Saturday, January 22, 2011

January 22, 1861 -

Fort Sumter (NPS Photo)
The following appeared in the Macon (Georgia) Telegraph 150 years ago today. It details the mission of Colonel Isaac W. Hayne, who was sent as a representative of South Carolina to demand the surrender of Fort Sumter in Charleston Harbor from President Franklin Buchanan.

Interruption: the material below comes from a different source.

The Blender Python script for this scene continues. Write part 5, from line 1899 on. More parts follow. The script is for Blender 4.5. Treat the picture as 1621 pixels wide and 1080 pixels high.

The report provides a good example of how editors and newspaper readers in the South often learned of events affecting their communities and states from Northern newspaper writers:

It was mentioned yesterday, among the rumors from Washington, that the mission of Mr. Hayne to that city from South Carolina, was to demand the immediate surrender of Fort Sumter, as the only means of preventing war and all its long train of calamities. A letter to the New York Herald adds:

Fort Sumter in 1861
“He is authorized to negotiate for the purchase of the public property in South Carolina, and is willing to pay the Government its fully value for the same, but if the President refuses to enter into negotiation and declines to give it up to the State, then they are determined to take it, let what will come. This course has been fully decided upon by South Carolina. They hold that, of right, it belongs to them, and they do not mean that the United States shall hold possession of it much longer. The flag which waves over Fort Sumter must come down - `peaceably if they can, forcibly if they must.”

Col. Hayne has not yet, it is stated, had an interview with the President. The president is said to be anxious, as is Major Anderson, to avoid bloodshed, and will do everything in his power, except surrendering up the Fort, to prevent such a calamity.- Macon Telegraph, January 22, 1861, p. 3.